The owners of First State Manufacturing of Milford were recently honored as Small Business Persons of the Year as the company announced a partnership with Delaware State University and the city of Milford to develop a small business accelerator.
Representatives of Delaware State University joined company representatives in announcing a partnership to open of a job-training campus at the plant.
“I can’t tell you how proud I am to see this future home of Delaware State University's job and business accelerator campus,” said Delaware State University President Dr. Harry Williams. “When you have a vision, it’s amazing to see the things that can happen."

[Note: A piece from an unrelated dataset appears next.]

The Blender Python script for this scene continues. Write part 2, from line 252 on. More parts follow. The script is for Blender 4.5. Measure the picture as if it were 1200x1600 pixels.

Providing students with real job skills is just one part of the vision, Williams said, expressing hopes for continued growth and collaboration in the public and private sector in the future.
“We are a state university, and when you are a state university you have a responsibility to the state,” he said. “We wanted to be a part of invigorating the state and Mid-Atlantic recovery.”
At the May 4 press conference, First State Manufacturing co-owner Sher Valenzuela said, “We have grown our small business from small beginnings. My husband started this from a mail-order course."
She said the company has used the gold mine of resources available through the Small Business Administration to grow the business into what it is today.
First State Manufacturing hires locally and manufactures and stitches items such as airplane seats and bulletproof vests for the armed forces. The company has been in business in Milford since the start of the century, she said.
U.S. Sen. Tom Carper said four major aspects of the economy would help spur recovery in Delaware: manufacturing, agriculture, tourism and healthcare. He thanked small businesses for increasing job opportunities in those sectors.
“It is important to retain manufacturing jobs, and they are again coming back into our economy,” Carper said. “This is a different kind of economic recovery, and it is being led by manufacturing and agriculture. We are again making things and growing things in the United States that the rest of the world wants to buy.”